**Task goal**
Print exactly the part opening with the line containing "by 1282 pixels." and closing with the line containing "m.build('badge', 'white', sb)", with both of those lines included.
**** Exercise materials ****
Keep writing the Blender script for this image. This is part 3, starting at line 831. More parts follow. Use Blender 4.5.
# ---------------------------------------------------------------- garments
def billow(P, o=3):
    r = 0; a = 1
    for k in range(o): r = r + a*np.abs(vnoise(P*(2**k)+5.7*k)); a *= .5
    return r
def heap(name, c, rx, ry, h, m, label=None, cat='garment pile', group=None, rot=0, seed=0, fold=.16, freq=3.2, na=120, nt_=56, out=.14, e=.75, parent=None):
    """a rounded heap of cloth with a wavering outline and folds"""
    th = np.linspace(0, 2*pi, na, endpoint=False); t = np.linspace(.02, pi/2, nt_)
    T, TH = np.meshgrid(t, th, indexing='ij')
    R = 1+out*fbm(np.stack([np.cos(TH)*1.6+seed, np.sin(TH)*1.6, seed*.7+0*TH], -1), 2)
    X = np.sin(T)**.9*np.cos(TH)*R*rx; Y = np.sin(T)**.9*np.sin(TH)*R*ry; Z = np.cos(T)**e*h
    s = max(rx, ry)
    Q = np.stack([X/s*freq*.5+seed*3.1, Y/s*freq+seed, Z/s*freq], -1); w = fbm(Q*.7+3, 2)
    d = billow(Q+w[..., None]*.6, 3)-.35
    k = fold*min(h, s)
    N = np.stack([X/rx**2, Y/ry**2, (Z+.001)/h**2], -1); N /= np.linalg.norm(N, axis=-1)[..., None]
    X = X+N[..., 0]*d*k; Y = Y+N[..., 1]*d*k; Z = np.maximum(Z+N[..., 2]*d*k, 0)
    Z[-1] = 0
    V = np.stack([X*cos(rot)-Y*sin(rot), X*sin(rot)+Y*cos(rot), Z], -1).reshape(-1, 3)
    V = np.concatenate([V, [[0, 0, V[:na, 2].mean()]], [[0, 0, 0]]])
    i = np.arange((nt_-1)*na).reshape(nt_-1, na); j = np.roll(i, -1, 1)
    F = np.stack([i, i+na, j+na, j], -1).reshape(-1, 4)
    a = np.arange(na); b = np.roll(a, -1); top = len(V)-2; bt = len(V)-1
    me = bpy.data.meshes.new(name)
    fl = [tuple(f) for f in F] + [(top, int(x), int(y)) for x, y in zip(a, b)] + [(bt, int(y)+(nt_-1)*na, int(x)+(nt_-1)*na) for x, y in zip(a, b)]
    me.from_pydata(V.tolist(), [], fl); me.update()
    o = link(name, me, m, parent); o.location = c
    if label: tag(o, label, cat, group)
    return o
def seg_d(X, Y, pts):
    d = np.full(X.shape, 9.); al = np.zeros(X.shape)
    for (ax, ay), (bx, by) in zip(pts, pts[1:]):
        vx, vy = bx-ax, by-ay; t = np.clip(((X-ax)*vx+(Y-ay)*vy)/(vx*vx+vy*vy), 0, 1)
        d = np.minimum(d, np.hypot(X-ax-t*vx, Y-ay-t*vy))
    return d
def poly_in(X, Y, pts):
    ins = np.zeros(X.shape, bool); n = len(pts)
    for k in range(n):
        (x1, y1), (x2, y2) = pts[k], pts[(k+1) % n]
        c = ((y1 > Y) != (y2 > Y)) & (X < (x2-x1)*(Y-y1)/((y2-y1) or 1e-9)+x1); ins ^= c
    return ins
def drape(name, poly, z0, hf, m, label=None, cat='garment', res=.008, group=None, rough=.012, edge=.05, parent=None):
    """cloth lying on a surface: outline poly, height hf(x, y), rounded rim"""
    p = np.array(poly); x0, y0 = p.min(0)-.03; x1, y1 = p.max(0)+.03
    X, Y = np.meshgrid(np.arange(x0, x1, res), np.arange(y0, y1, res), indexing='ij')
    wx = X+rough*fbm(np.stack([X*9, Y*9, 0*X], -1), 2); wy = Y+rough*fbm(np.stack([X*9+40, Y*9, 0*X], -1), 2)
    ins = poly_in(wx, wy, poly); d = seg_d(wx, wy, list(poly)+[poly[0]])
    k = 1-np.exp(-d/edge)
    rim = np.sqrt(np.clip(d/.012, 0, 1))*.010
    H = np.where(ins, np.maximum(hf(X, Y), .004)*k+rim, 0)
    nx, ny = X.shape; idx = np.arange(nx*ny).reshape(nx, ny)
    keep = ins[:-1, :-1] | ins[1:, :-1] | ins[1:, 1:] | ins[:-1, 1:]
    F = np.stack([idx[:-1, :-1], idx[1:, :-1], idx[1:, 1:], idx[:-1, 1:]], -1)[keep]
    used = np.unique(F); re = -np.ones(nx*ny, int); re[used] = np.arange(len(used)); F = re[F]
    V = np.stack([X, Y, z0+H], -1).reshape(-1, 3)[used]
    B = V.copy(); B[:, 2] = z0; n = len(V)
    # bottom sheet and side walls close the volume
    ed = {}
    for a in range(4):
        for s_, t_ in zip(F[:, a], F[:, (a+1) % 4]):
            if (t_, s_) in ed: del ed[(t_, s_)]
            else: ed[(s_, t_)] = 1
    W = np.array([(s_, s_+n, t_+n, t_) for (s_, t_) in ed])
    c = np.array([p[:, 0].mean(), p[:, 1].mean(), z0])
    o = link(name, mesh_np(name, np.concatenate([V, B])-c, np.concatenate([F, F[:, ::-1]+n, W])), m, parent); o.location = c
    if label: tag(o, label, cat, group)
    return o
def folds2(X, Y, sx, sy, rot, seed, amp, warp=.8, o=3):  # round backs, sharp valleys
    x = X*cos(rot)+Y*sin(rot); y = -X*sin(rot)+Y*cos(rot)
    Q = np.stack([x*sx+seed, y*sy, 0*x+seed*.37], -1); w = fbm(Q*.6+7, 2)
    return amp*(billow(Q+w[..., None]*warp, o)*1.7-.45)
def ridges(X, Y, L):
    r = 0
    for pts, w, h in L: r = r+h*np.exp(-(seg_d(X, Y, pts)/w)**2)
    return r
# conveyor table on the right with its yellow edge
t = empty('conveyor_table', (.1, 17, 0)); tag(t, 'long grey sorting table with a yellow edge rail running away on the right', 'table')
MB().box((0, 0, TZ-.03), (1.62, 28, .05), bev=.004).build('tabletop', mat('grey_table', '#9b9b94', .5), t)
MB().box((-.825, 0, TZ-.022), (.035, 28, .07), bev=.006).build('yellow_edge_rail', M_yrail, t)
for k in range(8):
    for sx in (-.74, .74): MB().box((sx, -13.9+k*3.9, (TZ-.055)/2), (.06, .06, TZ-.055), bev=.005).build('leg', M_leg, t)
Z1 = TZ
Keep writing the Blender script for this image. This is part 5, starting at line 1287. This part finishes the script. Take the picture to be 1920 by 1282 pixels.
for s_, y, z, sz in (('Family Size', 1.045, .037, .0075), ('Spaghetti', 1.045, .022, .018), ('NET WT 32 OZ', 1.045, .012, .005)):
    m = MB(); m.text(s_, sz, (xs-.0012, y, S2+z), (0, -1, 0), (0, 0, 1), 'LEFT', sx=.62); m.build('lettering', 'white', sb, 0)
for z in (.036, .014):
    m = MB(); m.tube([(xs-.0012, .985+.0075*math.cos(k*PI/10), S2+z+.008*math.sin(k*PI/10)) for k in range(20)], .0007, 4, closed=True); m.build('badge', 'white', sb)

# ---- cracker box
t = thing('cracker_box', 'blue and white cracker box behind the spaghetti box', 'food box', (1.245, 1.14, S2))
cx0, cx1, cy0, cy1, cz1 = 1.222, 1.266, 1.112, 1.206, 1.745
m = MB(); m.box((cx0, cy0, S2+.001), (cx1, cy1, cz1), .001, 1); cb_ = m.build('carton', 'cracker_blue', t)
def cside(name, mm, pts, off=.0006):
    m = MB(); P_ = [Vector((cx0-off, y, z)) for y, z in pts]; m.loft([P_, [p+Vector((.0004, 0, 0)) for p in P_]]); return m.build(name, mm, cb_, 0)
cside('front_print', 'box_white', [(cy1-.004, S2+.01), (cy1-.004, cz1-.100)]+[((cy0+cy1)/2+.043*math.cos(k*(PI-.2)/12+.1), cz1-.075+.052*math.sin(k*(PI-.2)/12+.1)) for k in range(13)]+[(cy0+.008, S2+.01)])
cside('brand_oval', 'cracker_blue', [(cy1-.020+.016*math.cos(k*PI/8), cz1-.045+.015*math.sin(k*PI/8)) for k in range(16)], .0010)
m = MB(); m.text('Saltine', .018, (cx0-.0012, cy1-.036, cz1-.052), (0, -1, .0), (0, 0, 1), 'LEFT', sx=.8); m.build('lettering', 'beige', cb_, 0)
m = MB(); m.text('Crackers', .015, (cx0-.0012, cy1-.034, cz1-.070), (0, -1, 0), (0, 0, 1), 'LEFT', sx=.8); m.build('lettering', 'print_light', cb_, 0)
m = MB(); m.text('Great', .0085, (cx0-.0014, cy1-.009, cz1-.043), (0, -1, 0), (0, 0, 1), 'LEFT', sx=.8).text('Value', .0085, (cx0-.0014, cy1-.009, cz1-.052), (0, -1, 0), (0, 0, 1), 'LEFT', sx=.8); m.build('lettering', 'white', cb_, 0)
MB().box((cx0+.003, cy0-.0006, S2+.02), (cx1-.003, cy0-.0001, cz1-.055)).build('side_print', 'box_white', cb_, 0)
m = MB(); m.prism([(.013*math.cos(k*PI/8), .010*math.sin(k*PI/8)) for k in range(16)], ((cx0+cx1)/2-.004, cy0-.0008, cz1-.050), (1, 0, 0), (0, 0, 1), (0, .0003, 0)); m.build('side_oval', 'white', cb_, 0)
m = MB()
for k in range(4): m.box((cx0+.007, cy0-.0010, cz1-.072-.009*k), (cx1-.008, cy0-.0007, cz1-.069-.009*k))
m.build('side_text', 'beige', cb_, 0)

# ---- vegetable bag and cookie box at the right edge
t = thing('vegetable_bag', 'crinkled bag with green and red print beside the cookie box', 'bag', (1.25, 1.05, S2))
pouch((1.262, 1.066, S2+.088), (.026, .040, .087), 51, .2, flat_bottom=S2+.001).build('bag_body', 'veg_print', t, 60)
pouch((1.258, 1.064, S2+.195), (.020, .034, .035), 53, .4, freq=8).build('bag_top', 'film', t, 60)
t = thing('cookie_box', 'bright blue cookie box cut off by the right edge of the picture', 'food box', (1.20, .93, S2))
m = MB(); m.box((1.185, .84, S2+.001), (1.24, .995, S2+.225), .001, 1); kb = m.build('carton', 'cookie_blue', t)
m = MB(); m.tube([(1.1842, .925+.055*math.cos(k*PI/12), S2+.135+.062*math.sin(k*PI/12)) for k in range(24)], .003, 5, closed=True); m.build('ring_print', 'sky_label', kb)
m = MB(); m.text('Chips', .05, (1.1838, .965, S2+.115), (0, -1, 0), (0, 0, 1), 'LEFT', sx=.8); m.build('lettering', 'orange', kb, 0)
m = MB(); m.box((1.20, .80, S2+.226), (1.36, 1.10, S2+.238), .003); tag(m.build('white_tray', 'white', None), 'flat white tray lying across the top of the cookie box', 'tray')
****
**Written reply**
Keep writing the Blender script for this image. This is part 5, starting at line 1287. This part finishes the script. Take the picture to be 1920 by 1282 pixels.
for s_, y, z, sz in (('Family Size', 1.045, .037, .0075), ('Spaghetti', 1.045, .022, .018), ('NET WT 32 OZ', 1.045, .012, .005)):
    m = MB(); m.text(s_, sz, (xs-.0012, y, S2+z), (0, -1, 0), (0, 0, 1), 'LEFT', sx=.62); m.build('lettering', 'white', sb, 0)
for z in (.036, .014):
    m = MB(); m.tube([(xs-.0012, .985+.0075*math.cos(k*PI/10), S2+z+.008*math.sin(k*PI/10)) for k in range(20)], .0007, 4, closed=True); m.build('badge', 'white', sb)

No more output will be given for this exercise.